Response of Shallow Gas-Charged Holocene Deposits in the Yangtze Delta to Meter-Scale Erosion Induced by Diminished Sediment Supply: Increasing Greenhouse Gas Emissions

River deltas have long been considered important carbon sinks. However, the presence of shallow gas and the processes of delta erosion caused by diminished sediment supplies could reduce the strength of the carbon sink. In this study, based on historical bathymetric data and a data set obtained from a seismic survey, we investigate the response of gas-charged deposits in the Yangtze subaqueous delta to seabed erosion. A conservative estimate of the total methane reserves of 0.55–4.35 × 10¹¹ mol was obtained in the delineated gassy area of ∼3,800 km². The seismic and bathymetric data reveal a prominent erosional belt at water depths ranging from 5 to 20 m and extending from the southwestern to northeastern nearshore areas of the Yangtze subaqueous delta.

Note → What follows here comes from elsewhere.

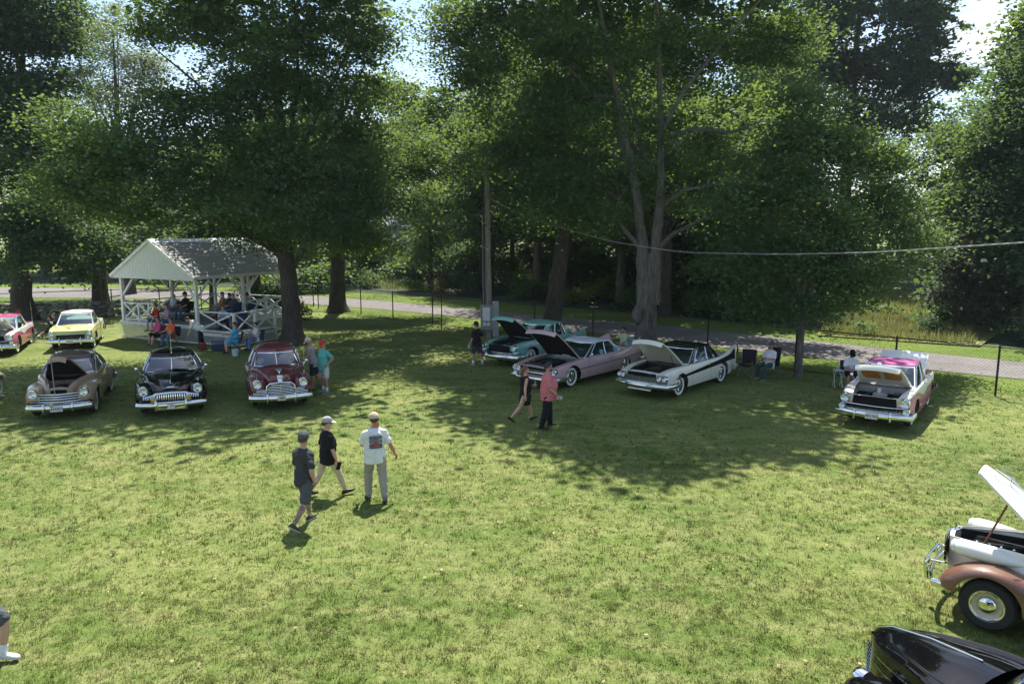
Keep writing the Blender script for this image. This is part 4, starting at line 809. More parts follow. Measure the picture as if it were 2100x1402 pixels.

Erosion is severe in the south and slight in the north due to differences in the hydrodynamic conditions, sediment erodibility, and sensitivity to sediment reduction. Seabed erosion reduces the thickness of the cap bed and the overburden pressure at the gas front, making it easier for gas to seep through the sediment column and bypass the anaerobic oxidation of methane. The good agreement between the elevated methane concentrations and the erosional belts and the spatial coincidence between the shallower gas front and pockmarks indicate that seabed erosion accelerates gas seepage activities. In the context of global deltaic degradation, the increasing greenhouse gas emissions from deltaic deposits are worthy of further attention.